To better understand the below concrete answers, a short background on how disk encryption is usually performed with AES. The most tools will use one of the following two modes:
- CBC-ESSIV, which is just standard CBC encryption where each sector is one "message" and the IV is derived deterministically from the index of the sector to be encrypted as $\text{IV}=E_{\operatorname{Hash}(K)}(\text{SID})$ where $K$ is the AES key.
- XTS which is the more modern choice because it doesn't suffer from CBC's malleability essentially turns AES into a tweakable block cipher and using a different tweak for data block to hide equal blocks.
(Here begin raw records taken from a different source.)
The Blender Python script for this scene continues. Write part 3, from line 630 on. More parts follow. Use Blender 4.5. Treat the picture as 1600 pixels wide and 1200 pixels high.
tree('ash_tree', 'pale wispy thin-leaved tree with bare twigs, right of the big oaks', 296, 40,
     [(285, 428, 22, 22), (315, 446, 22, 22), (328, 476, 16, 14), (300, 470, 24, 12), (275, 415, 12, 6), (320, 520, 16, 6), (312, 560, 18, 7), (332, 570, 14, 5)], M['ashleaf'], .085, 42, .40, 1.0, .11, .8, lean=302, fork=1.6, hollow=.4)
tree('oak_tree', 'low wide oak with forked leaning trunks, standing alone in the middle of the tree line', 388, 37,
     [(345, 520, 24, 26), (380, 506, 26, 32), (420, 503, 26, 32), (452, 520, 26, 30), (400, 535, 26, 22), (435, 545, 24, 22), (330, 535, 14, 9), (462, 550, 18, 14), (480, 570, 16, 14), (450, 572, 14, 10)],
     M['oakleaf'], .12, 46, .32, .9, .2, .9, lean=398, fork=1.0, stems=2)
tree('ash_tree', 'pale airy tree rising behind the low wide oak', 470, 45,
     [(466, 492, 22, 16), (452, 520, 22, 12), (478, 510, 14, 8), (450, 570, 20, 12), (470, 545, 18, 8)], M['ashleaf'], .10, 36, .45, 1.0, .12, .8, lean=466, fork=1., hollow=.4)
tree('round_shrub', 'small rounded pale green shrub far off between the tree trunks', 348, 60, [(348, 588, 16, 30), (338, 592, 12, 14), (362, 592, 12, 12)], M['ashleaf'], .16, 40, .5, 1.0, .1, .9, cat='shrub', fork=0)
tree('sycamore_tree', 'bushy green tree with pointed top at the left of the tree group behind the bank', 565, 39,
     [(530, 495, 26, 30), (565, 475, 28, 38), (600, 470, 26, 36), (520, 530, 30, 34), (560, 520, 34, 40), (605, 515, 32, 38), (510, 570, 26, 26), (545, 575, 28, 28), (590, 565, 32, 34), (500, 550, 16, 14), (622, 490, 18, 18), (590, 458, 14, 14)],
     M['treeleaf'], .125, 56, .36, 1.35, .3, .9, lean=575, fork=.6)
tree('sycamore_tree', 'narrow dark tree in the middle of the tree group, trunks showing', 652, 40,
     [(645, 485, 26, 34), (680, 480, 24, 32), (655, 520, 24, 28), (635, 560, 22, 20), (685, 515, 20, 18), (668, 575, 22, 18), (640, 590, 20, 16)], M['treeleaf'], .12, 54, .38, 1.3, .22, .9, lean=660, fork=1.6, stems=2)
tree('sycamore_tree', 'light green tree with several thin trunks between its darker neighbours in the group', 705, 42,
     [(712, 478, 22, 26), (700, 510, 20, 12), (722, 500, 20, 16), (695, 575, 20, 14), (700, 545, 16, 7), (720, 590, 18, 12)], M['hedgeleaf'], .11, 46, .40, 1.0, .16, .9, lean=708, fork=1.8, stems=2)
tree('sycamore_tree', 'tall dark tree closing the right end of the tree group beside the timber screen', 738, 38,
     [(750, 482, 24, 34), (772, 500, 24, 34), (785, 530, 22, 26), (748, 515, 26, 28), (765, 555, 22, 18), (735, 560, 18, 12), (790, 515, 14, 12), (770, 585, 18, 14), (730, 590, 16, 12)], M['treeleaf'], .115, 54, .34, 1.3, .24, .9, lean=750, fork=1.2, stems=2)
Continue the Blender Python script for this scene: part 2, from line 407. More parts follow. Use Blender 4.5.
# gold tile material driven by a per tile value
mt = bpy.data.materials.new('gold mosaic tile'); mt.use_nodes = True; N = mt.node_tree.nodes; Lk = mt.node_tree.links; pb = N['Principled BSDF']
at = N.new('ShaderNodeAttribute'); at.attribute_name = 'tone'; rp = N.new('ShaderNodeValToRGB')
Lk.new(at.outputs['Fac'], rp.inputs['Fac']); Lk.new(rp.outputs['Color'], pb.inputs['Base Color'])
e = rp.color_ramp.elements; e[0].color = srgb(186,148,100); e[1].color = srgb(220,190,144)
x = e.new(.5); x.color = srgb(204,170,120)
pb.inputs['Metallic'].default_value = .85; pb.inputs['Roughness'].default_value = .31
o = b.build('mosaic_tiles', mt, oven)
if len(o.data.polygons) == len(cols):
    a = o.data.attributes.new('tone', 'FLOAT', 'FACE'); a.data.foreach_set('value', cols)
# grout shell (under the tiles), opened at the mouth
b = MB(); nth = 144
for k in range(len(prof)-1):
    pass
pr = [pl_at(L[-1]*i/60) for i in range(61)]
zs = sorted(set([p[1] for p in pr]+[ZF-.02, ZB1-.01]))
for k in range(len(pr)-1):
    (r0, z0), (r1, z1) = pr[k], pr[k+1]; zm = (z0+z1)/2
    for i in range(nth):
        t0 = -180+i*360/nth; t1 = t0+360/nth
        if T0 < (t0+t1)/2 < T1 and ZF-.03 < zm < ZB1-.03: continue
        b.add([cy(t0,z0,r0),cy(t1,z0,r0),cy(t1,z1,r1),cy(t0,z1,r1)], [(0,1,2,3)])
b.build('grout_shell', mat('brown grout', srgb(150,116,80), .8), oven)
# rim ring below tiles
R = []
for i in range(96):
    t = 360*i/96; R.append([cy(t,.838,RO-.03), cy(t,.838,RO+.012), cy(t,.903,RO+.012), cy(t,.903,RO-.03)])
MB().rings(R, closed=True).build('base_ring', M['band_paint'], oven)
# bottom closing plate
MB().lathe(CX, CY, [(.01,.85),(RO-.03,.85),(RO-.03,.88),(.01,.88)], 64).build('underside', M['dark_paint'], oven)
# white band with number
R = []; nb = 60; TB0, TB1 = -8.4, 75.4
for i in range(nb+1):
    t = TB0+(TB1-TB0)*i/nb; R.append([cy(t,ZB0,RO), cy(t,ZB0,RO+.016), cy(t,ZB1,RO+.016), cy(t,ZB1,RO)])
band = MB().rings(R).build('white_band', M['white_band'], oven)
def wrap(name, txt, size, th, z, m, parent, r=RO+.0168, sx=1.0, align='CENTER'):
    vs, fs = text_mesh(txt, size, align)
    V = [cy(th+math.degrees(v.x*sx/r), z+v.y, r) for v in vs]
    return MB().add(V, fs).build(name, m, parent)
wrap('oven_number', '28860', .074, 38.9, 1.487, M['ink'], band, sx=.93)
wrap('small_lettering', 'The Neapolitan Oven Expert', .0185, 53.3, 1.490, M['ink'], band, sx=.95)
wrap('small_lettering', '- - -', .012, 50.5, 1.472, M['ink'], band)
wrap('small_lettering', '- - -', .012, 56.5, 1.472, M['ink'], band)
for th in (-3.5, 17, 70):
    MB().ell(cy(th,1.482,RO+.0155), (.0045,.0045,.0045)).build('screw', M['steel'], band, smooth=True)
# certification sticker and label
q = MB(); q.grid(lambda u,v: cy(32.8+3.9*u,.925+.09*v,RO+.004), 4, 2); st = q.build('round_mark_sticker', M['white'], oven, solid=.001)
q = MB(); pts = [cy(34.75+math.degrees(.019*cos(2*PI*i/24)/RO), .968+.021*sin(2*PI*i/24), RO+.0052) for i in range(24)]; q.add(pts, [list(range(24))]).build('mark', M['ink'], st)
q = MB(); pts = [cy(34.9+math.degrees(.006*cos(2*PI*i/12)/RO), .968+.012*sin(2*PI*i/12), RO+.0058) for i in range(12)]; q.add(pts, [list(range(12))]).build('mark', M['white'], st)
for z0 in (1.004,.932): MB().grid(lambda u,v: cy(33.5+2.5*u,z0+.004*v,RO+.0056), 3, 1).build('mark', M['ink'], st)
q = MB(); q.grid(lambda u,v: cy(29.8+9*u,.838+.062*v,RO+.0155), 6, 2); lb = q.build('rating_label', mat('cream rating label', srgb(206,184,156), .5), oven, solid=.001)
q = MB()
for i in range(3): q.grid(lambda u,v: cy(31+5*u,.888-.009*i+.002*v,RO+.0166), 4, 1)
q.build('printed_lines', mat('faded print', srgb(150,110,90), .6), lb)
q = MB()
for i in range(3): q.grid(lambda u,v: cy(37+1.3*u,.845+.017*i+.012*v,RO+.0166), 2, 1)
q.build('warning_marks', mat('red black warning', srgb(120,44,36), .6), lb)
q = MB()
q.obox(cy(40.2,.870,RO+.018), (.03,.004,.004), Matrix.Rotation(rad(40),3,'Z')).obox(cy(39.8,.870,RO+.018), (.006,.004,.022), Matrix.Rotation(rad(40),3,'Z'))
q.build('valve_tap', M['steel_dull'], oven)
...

[How] does it relate to sector sizes on the drive which is typically 512 bytes?
The sector size usually must be a multiple of the block size of the underlying cipher so no space is wasted to padding and stream modes don't have to be used (which break even more horribly than CBC under chosen-ciphertext attacks).
[Who] or what is responsible for dividing disk sectors into data blocks?
The disk encryption software will usually divide the 512-byte blocks into 32x 16-byte blocks for the AES encryption.
Does it mean that I will use the same key to encrypt all sectors?
Yes.
Or maybe this key is used to calculate/derive sectors keys/block keys?
No. However in ESSIV mode (see above) a hash of the key is used to generate CBC IVs.